Posted by: miyava | July 03, 2008 at 12:20 PM
Costco is another good example of a company where they do things right, treat the employees decently, don't worry about the next quarter, and have the stock continue to rise in the long haul.
Posted by: mitkid | July 03, 2008 at 03:08 PM
@miyava: I'm really not sure what that has got to do with this topic of "stakeholder value"...?
@AT: We are absolutely experiencing a time in the biz where studios, networks, producers and creatives should think long and hard about taking their focus away from stock price and looking more carefully at their treatment of customers and employees. One hopes that the current trends in social media, open source culture, and "user-gen" will speed the process up.
Posted by: sick of it all | July 04, 2008 at 04:55 PM
The shareholders own the company (where do those large market caps come from?) so the idea that the officers can just go out and do whatever they want without regard to shareholders is not, and never will be, realistic. This is what happens when private companies go to the public trough for money.

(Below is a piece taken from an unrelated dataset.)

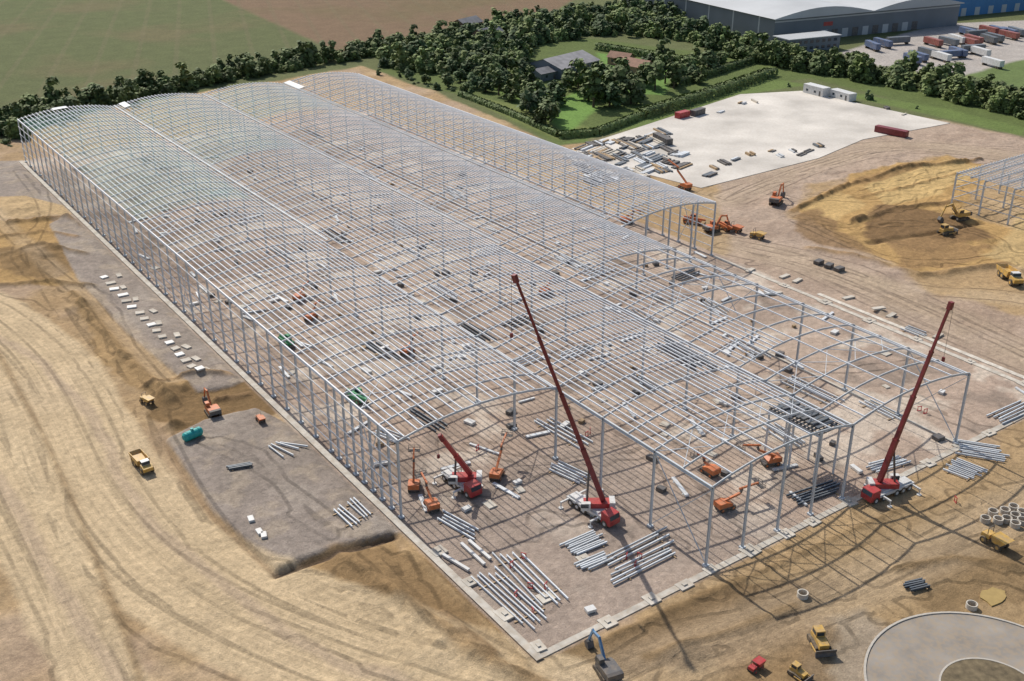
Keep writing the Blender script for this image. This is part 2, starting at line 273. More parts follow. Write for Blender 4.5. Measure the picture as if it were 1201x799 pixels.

If these people want to exercise as much control as they claim, their companies will need to stay private or go back to being private. This isn't theoretical; its just a summation of business and legal reality.
Posted by: Rodney | July 05, 2008 at 11:19 AM
I understand--but companies are often steered by powerful stockholders--whose motivation tends to be short-term greed-- and not the long-term best needs of the company.
Posted by: anne Thompson | July 05, 2008 at 02:55 PM
I think knowing that short-term measures guide decision making more often long-term goals is just part of the risk that companies engage in when they decide to subject themselves to the ebb and flow of public markets. I think this split between art and the market will become even more acute now that credit and private equity markets have dried up.
Posted by: Rodney | July 06, 2008 at 01:09 PM
God yes, how many times have we made fun of "old media" because of their inability to get it together, reinvest in infrastructure and catch up with consumers' desires to buy their products in new formats?